--- Start Raw data ---

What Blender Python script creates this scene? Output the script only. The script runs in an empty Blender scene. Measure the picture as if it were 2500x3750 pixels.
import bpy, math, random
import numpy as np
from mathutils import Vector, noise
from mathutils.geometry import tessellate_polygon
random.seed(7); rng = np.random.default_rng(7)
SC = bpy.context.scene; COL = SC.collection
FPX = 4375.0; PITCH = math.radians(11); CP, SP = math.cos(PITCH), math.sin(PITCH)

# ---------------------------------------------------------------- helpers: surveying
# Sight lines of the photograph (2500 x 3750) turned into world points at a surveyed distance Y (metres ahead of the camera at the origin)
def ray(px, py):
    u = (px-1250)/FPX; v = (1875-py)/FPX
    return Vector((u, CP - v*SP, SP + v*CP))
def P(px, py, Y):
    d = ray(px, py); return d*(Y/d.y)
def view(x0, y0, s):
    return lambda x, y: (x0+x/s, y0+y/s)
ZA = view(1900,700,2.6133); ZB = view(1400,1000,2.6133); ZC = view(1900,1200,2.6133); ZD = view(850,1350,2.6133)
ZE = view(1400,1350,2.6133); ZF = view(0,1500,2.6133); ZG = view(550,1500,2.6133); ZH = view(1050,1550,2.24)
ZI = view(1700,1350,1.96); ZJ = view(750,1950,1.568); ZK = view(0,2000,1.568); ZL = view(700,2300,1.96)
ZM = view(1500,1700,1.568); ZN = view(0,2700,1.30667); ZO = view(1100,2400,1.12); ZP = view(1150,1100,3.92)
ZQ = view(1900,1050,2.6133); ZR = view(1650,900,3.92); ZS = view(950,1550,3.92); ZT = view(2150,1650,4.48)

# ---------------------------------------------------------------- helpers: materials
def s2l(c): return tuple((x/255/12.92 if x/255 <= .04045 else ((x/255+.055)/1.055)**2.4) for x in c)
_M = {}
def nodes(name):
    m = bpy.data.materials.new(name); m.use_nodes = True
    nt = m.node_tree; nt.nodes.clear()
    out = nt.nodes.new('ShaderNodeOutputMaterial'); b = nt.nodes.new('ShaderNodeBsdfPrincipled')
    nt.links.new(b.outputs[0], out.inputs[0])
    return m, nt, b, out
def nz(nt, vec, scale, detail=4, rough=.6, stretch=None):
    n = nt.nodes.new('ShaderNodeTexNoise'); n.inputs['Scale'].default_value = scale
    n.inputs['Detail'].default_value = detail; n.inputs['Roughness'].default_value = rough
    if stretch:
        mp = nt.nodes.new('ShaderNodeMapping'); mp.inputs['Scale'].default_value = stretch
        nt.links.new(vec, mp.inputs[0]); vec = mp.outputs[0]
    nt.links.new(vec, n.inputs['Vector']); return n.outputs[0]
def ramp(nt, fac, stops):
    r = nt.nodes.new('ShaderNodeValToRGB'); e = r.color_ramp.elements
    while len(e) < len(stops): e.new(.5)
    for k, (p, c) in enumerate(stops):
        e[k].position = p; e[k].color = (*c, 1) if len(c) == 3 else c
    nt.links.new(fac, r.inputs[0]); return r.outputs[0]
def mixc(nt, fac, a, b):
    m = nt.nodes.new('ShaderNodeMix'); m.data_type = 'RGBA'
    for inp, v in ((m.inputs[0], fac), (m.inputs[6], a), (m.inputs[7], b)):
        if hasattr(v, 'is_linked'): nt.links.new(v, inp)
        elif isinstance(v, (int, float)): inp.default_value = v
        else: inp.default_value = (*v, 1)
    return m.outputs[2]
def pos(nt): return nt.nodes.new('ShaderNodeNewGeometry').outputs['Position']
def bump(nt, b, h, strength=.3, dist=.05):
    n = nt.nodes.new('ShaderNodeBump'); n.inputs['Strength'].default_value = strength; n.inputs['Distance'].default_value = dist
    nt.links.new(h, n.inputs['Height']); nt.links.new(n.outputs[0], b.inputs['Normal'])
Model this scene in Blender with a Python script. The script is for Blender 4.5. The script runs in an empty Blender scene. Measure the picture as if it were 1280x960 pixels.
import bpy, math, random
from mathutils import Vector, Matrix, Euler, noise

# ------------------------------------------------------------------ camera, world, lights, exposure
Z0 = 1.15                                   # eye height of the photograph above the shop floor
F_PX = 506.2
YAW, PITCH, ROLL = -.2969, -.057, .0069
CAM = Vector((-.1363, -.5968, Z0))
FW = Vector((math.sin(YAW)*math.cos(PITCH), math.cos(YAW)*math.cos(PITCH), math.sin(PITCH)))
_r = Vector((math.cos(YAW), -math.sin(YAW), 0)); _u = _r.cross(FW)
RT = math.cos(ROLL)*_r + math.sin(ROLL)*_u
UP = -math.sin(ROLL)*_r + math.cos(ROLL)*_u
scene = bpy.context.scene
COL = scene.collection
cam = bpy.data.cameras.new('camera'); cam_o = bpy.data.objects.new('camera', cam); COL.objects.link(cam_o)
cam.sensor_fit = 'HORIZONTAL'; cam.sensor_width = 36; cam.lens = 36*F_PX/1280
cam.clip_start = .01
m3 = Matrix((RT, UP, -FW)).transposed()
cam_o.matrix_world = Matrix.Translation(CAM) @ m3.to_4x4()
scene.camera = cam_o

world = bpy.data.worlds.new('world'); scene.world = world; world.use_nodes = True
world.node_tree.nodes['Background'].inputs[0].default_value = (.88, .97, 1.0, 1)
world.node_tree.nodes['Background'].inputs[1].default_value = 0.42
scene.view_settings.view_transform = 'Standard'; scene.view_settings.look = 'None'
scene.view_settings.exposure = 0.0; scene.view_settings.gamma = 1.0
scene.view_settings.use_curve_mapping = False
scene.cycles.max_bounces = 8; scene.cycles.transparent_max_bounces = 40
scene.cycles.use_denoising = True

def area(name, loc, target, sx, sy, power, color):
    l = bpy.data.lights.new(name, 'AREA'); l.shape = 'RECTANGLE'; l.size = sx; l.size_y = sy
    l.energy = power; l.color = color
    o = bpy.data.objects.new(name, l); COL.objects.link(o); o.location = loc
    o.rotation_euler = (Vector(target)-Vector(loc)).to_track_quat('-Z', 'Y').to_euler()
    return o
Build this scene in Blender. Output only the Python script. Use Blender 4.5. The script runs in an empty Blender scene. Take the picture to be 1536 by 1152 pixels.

--- End Raw data ---

Task prompt
Extract the listing in its entirety and repeat it exactly.

Response below
What Blender Python script creates this scene? Output the script only. The script runs in an empty Blender scene. Measure the picture as if it were 2500x3750 pixels.
import bpy, math, random
import numpy as np
from mathutils import Vector, noise
from mathutils.geometry import tessellate_polygon
random.seed(7); rng = np.random.default_rng(7)
SC = bpy.context.scene; COL = SC.collection
FPX = 4375.0; PITCH = math.radians(11); CP, SP = math.cos(PITCH), math.sin(PITCH)

# ---------------------------------------------------------------- helpers: surveying
# Sight lines of the photograph (2500 x 3750) turned into world points at a surveyed distance Y (metres ahead of the camera at the origin)
def ray(px, py):
    u = (px-1250)/FPX; v = (1875-py)/FPX
    return Vector((u, CP - v*SP, SP + v*CP))
def P(px, py, Y):
    d = ray(px, py); return d*(Y/d.y)
def view(x0, y0, s):
    return lambda x, y: (x0+x/s, y0+y/s)
ZA = view(1900,700,2.6133); ZB = view(1400,1000,2.6133); ZC = view(1900,1200,2.6133); ZD = view(850,1350,2.6133)
ZE = view(1400,1350,2.6133); ZF = view(0,1500,2.6133); ZG = view(550,1500,2.6133); ZH = view(1050,1550,2.24)
ZI = view(1700,1350,1.96); ZJ = view(750,1950,1.568); ZK = view(0,2000,1.568); ZL = view(700,2300,1.96)
ZM = view(1500,1700,1.568); ZN = view(0,2700,1.30667); ZO = view(1100,2400,1.12); ZP = view(1150,1100,3.92)
ZQ = view(1900,1050,2.6133); ZR = view(1650,900,3.92); ZS = view(950,1550,3.92); ZT = view(2150,1650,4.48)

# ---------------------------------------------------------------- helpers: materials
def s2l(c): return tuple((x/255/12.92 if x/255 <= .04045 else ((x/255+.055)/1.055)**2.4) for x in c)
_M = {}
def nodes(name):
    m = bpy.data.materials.new(name); m.use_nodes = True
    nt = m.node_tree; nt.nodes.clear()
    out = nt.nodes.new('ShaderNodeOutputMaterial'); b = nt.nodes.new('ShaderNodeBsdfPrincipled')
    nt.links.new(b.outputs[0], out.inputs[0])
    return m, nt, b, out
def nz(nt, vec, scale, detail=4, rough=.6, stretch=None):
    n = nt.nodes.new('ShaderNodeTexNoise'); n.inputs['Scale'].default_value = scale
    n.inputs['Detail'].default_value = detail; n.inputs['Roughness'].default_value = rough
    if stretch:
        mp = nt.nodes.new('ShaderNodeMapping'); mp.inputs['Scale'].default_value = stretch
        nt.links.new(vec, mp.inputs[0]); vec = mp.outputs[0]
    nt.links.new(vec, n.inputs['Vector']); return n.outputs[0]
def ramp(nt, fac, stops):
    r = nt.nodes.new('ShaderNodeValToRGB'); e = r.color_ramp.elements
    while len(e) < len(stops): e.new(.5)
    for k, (p, c) in enumerate(stops):
        e[k].position = p; e[k].color = (*c, 1) if len(c) == 3 else c
    nt.links.new(fac, r.inputs[0]); return r.outputs[0]
def mixc(nt, fac, a, b):
    m = nt.nodes.new('ShaderNodeMix'); m.data_type = 'RGBA'
    for inp, v in ((m.inputs[0], fac), (m.inputs[6], a), (m.inputs[7], b)):
        if hasattr(v, 'is_linked'): nt.links.new(v, inp)
        elif isinstance(v, (int, float)): inp.default_value = v
        else: inp.default_value = (*v, 1)
    return m.outputs[2]
def pos(nt): return nt.nodes.new('ShaderNodeNewGeometry').outputs['Position']
def bump(nt, b, h, strength=.3, dist=.05):
    n = nt.nodes.new('ShaderNodeBump'); n.inputs['Strength'].default_value = strength; n.inputs['Distance'].default_value = dist
    nt.links.new(h, n.inputs['Height']); nt.links.new(n.outputs[0], b.inputs['Normal'])
Model this scene in Blender with a Python script. The script is for Blender 4.5. The script runs in an empty Blender scene. Measure the picture as if it were 1280x960 pixels.
import bpy, math, random
from mathutils import Vector, Matrix, Euler, noise

# ------------------------------------------------------------------ camera, world, lights, exposure
Z0 = 1.15                                   # eye height of the photograph above the shop floor
F_PX = 506.2
YAW, PITCH, ROLL = -.2969, -.057, .0069
CAM = Vector((-.1363, -.5968, Z0))
FW = Vector((math.sin(YAW)*math.cos(PITCH), math.cos(YAW)*math.cos(PITCH), math.sin(PITCH)))
_r = Vector((math.cos(YAW), -math.sin(YAW), 0)); _u = _r.cross(FW)
RT = math.cos(ROLL)*_r + math.sin(ROLL)*_u
UP = -math.sin(ROLL)*_r + math.cos(ROLL)*_u
scene = bpy.context.scene
COL = scene.collection
cam = bpy.data.cameras.new('camera'); cam_o = bpy.data.objects.new('camera', cam); COL.objects.link(cam_o)
cam.sensor_fit = 'HORIZONTAL'; cam.sensor_width = 36; cam.lens = 36*F_PX/1280
cam.clip_start = .01
m3 = Matrix((RT, UP, -FW)).transposed()
cam_o.matrix_world = Matrix.Translation(CAM) @ m3.to_4x4()
scene.camera = cam_o

world = bpy.data.worlds.new('world'); scene.world = world; world.use_nodes = True
world.node_tree.nodes['Background'].inputs[0].default_value = (.88, .97, 1.0, 1)
world.node_tree.nodes['Background'].inputs[1].default_value = 0.42
scene.view_settings.view_transform = 'Standard'; scene.view_settings.look = 'None'
scene.view_settings.exposure = 0.0; scene.view_settings.gamma = 1.0
scene.view_settings.use_curve_mapping = False
scene.cycles.max_bounces = 8; scene.cycles.transparent_max_bounces = 40
scene.cycles.use_denoising = True

def area(name, loc, target, sx, sy, power, color):
    l = bpy.data.lights.new(name, 'AREA'); l.shape = 'RECTANGLE'; l.size = sx; l.size_y = sy
    l.energy = power; l.color = color
    o = bpy.data.objects.new(name, l); COL.objects.link(o); o.location = loc
    o.rotation_euler = (Vector(target)-Vector(loc)).to_track_quat('-Z', 'Y').to_euler()
    return o
Build this scene in Blender. Output only the Python script. Use Blender 4.5. The script runs in an empty Blender scene. Take the picture to be 1536 by 1152 pixels.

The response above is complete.